With the CON conference starting David Herdson says what’s wanted is vision

With the CON conference starting David Herdson says what’s wanted is vision

‘Getting on with the job’ simply isn’t good enough

“I have a dream”, said Martin Luther King, in one of the greatest speeches of the twentieth century. It was a dream he wanted to share and did share, and it was – and is – remembered not just for the eloquence of that initial delivery but for the righteousness and simplicity of the vision.

In doing so, he did what every great political leader does: inspires and reinforces confidence among his or her followers that their cause is worth devoting time, effort, money and possibly even personal safety towards because doing so will achieve a better and more hopeful world. They stand as a beacon of their movement, representative in word and deed of the shared vision that campaigners, converts and old hands alike, believe in.

Not every leader can match the eloquence of a King but that’s beside the point. What every leader can do, and should do, is set the mission, define the values and engender confidence in the journey. There are many reasons for the collapse in the Tory lead this Spring: the defensive Tory campaign set against Labour’s open engagement, the unpopular policies, and the failure of the Tories’ negative campaign all played their part. Behind that was the lack of a driving philosophy to unite and inspire activists and voters.

‘Keeping Corbyn out’ was tactically valid but nothing more; ‘getting on with the job’ – the effective mantra since the poll is almost a conscious disengagement from political engagement.

Indeed, Theresa May is currently showing all the political public leadership of an Accounts Executive making a presentation on the next quarter’s efficiency initiatives. The numbers might add up, the reasoning might be valid but frankly who cares? Who’s listening?

She presented a good case in point this week, when she gave a speech widely reported as strongly defending the free market (that language alone is significant: ‘defending’, not ‘promoting’). However, it received little coverage, not because it was a bad speech or because it was wrongly argued but because it didn’t tie into a higher driving philosophy – and also, frankly, because it was boring.

The sad thing is that when she came into Number Ten, she did lay out what might easily have become the defining tenets of Mayism, which were more or less classical One Nation Conservatism. In particular, she cited the addressing of inequality of opportunity for those from less advantaged households and communities.

There could easily have developed from that the themes of Aspiration, Opportunity and Fairness running through the government’s policies like the proverbial stick of Blackpool rock. Instead, the manifesto that the Tories cobbled together not only failed to pick up on those themes but appeared to actively punish those who’d aspired and taken their opportunities in life, when they were unlucky enough to need the state in later life: hardly fair.

Since the election, such domestic concerns haven’t even had a look in.
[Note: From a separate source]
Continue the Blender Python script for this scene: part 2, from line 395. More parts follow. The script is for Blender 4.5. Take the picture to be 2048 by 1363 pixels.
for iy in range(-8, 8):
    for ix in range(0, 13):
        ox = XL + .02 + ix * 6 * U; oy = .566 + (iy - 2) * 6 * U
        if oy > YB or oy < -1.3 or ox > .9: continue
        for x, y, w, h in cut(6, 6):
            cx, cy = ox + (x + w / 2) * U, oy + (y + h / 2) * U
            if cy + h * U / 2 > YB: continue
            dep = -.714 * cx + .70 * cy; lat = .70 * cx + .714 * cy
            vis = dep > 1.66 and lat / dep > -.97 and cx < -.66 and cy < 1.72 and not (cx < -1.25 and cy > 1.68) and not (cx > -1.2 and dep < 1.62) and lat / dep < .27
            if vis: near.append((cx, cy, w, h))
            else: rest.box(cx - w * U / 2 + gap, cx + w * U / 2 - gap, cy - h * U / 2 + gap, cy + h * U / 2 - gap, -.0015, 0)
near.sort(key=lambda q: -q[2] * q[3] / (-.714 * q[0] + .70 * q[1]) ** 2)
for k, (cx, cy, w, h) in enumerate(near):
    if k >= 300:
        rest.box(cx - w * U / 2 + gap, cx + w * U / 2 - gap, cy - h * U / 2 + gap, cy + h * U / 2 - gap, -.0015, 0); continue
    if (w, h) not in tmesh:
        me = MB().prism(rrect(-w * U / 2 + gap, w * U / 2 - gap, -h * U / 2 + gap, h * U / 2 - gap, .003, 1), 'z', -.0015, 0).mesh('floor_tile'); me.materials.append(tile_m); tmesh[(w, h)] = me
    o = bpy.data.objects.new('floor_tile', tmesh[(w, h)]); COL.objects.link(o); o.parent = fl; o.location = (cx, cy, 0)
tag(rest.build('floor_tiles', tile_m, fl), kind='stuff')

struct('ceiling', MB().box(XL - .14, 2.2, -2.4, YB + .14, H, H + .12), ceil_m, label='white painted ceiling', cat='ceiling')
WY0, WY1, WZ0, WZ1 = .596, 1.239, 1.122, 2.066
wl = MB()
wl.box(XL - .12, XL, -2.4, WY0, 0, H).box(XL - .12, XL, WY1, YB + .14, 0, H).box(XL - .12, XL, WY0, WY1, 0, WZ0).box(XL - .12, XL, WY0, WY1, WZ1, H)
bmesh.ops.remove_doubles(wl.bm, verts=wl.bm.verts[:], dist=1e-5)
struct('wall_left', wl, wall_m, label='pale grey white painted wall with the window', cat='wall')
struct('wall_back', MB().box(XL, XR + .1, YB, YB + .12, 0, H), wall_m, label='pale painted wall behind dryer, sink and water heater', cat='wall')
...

While it’s understandable that Brexit dominates the government’s thinking, there should still be enough ministers left over to deliver a coherent set of policies that implement a vision of Conservatism in action attractive enough to persuade people to vote for the party on its own merits and not just because Corbyn isn’t trusted.

That, then, is the task before the Conservatives this next week. It will not be an easy one, with Brexit determining one media narrative and cabinet jostling producing another. But that is all the more reason to demonstrate leadership, define that vision, grab the agenda, inspire activists and persuadable voters, and put squabbling ministers in their place. The problem is that often when we wake up, it’s so hard to remember the dream we just had.